Privacy busting legislation a “stalking horse for a massive expansion of federal power”
Legislation
that will force Internet providers to store information on all their
customers and share it with the federal government and law enforcement
agencies was significantly beefed at the last minute yesterday and
approved by a U.S. House of Representatives committee.
Under the guise of protecting children from internet pornographers, the House Judiciary committee voted 19-10
to approve a bill that will require Internet Service Providers to store
temporarily assigned IP addresses for future government use.
In
addition, the bill was re-written yesterday to also include the
enforced retention of customers’ names, addresses, phone numbers, credit
card numbers and bank account numbers.
As
Declan McCullagh of CNet reports, the panel rejected an amendment that
would have clarified that only IP addresses must be stored.
“The
bill is mislabeled,” said Rep.

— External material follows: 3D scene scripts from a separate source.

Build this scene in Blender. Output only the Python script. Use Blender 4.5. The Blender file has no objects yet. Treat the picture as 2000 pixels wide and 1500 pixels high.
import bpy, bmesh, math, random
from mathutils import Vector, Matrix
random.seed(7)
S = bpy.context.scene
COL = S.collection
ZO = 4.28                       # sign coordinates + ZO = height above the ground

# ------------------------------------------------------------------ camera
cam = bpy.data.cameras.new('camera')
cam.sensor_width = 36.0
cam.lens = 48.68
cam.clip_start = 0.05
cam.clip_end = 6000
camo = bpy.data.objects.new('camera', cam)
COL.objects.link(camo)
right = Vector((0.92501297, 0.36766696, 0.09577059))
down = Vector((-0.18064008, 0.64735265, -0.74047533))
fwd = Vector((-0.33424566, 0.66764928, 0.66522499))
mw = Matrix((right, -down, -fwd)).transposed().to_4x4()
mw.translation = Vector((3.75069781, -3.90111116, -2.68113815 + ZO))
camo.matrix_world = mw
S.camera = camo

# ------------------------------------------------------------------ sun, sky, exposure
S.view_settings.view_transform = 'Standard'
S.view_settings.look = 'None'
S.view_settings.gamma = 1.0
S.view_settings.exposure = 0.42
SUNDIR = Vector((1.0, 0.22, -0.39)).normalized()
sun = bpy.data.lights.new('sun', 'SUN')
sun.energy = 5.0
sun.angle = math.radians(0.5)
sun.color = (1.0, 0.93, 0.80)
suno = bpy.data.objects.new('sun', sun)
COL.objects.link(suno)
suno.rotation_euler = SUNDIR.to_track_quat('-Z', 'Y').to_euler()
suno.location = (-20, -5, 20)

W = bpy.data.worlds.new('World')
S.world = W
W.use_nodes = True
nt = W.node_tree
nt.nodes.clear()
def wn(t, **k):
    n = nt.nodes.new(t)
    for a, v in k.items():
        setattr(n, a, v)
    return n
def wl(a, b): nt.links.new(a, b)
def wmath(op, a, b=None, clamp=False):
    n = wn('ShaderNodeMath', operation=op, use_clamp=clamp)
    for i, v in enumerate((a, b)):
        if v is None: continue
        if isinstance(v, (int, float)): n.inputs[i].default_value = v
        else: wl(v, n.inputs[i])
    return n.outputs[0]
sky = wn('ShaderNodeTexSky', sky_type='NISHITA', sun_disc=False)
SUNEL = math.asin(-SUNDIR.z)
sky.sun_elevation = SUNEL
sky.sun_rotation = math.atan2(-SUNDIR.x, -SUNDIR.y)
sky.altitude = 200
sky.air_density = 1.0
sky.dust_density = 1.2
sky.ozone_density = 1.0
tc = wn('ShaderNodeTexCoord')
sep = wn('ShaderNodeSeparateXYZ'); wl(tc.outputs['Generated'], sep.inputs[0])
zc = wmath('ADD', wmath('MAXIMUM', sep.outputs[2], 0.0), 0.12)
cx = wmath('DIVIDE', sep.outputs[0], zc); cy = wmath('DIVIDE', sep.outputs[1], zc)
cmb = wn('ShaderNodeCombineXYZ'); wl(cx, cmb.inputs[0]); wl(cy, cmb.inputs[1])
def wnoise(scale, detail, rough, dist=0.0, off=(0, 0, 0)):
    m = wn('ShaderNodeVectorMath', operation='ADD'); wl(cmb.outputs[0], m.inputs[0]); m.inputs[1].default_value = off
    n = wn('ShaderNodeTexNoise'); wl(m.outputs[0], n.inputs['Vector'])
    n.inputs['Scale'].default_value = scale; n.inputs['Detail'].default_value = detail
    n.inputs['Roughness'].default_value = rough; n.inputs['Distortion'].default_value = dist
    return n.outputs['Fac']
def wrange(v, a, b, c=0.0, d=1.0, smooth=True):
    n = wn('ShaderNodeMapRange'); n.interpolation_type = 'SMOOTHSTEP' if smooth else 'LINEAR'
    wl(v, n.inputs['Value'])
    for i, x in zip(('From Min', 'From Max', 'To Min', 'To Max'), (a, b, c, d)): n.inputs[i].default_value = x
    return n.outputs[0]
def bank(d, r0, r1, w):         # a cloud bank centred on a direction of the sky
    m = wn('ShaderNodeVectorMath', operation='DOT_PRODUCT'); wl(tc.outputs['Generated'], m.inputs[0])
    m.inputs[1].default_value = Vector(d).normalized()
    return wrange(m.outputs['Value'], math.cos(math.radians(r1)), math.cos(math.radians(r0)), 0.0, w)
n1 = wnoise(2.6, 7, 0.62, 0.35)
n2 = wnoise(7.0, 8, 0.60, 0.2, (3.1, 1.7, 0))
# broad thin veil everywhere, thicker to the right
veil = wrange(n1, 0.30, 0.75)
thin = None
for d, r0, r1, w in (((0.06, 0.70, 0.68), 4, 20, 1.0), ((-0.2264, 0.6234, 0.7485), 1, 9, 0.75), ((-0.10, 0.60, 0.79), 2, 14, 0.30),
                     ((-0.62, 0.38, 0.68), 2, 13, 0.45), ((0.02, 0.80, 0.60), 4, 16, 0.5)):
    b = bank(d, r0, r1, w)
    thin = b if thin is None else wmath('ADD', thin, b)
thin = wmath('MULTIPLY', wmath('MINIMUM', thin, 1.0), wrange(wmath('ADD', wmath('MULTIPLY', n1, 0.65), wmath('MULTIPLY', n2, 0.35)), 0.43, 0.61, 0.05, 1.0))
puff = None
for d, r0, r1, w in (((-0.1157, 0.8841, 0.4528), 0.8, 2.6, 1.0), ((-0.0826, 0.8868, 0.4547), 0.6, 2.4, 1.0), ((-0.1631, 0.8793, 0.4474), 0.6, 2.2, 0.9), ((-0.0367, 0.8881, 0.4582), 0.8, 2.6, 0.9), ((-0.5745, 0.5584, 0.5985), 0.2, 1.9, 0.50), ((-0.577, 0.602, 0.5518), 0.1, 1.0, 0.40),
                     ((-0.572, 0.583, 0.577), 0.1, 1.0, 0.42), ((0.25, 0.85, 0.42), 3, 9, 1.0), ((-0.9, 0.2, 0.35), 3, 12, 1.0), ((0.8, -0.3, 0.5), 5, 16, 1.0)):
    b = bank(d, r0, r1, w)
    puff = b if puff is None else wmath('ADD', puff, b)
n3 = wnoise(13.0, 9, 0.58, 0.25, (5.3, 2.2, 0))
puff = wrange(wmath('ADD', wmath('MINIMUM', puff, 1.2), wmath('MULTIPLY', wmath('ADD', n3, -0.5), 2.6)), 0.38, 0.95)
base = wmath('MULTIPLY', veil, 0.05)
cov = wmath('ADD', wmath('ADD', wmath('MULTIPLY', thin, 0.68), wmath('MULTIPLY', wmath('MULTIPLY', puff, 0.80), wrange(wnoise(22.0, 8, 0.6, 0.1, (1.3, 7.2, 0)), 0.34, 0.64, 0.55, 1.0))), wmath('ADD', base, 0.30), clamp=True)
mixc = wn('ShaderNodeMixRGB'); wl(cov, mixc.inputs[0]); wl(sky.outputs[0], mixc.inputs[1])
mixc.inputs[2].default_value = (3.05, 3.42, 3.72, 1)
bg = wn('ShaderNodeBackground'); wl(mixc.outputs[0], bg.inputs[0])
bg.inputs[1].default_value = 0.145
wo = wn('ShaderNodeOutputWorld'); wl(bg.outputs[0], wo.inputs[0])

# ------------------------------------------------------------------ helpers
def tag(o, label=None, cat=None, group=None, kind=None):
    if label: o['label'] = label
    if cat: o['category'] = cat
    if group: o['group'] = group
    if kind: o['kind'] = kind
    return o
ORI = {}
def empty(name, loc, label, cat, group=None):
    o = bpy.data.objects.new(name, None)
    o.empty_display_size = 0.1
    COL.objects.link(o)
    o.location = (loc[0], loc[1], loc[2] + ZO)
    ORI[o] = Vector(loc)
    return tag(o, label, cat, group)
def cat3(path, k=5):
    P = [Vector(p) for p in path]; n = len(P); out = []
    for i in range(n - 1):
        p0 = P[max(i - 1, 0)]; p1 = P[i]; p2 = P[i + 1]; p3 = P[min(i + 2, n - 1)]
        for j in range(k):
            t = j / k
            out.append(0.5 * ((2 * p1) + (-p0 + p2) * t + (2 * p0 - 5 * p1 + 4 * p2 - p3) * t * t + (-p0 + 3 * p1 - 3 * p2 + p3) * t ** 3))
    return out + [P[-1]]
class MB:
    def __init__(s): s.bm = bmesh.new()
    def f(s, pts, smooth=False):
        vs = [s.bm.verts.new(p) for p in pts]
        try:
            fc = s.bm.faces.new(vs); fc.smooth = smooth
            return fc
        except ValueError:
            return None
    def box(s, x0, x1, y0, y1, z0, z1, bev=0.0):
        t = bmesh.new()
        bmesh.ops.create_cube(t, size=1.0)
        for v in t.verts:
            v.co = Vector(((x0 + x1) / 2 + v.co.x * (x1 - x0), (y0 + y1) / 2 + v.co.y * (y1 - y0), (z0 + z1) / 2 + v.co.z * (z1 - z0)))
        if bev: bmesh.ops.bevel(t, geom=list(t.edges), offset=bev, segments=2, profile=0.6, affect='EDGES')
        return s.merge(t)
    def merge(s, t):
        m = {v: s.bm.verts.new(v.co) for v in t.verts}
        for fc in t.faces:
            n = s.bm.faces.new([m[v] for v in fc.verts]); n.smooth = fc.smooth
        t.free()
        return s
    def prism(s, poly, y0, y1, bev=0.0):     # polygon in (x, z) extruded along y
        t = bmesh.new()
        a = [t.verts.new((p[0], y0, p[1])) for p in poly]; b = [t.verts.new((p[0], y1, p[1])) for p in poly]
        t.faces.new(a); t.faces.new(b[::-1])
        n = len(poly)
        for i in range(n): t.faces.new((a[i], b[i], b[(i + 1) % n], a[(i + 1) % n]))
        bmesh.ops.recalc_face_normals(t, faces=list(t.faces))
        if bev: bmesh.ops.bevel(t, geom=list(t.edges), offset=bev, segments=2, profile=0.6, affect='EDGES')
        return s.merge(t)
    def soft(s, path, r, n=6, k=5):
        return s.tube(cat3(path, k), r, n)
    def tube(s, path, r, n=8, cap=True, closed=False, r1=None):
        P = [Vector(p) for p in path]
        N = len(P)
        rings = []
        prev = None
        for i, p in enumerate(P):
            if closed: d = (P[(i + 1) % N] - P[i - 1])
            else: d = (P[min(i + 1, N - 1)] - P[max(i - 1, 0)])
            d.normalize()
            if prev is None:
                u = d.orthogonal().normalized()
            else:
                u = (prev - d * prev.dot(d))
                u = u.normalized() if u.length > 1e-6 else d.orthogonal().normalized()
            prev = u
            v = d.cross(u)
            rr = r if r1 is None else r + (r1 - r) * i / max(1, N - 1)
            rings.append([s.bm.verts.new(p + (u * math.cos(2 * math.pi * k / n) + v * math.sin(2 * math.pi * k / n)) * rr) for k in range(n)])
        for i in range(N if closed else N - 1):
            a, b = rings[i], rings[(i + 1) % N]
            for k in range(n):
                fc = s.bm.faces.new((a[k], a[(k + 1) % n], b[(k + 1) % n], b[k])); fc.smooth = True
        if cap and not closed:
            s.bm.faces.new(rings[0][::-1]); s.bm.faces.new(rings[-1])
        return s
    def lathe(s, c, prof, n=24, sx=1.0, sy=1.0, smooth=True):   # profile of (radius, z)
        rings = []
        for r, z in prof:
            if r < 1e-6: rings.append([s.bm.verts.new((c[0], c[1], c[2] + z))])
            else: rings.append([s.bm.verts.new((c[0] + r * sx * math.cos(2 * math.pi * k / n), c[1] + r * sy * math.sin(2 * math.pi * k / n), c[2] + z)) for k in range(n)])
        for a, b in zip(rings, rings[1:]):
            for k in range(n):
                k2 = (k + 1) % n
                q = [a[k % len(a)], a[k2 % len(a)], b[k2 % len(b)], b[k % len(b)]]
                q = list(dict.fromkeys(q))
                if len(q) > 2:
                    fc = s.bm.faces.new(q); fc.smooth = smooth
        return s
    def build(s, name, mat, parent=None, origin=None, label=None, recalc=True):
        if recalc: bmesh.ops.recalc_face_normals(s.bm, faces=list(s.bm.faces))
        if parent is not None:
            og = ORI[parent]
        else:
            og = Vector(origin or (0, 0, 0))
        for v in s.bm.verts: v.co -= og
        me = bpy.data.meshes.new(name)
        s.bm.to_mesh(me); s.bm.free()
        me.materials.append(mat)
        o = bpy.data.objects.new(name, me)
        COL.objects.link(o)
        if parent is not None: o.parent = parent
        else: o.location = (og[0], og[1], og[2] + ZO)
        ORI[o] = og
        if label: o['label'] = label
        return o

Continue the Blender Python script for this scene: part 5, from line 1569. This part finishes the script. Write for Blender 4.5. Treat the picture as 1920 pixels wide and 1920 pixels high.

John Conyers of Michigan, the senior
Democrat on the panel. “This is not protecting children from Internet
pornography. It’s creating a database for everybody in this country for a
lot of other purposes.”
It
represents “a data bank of every digital act by every American” that
would “let us find out where every single American visited Web sites,”
said Rep. Zoe Lofgren, who led Democratic opposition to the bill. The
Californian Representative described the legislation as a “mess of a
bill” and a “stalking horse for a massive expansion of federal power”.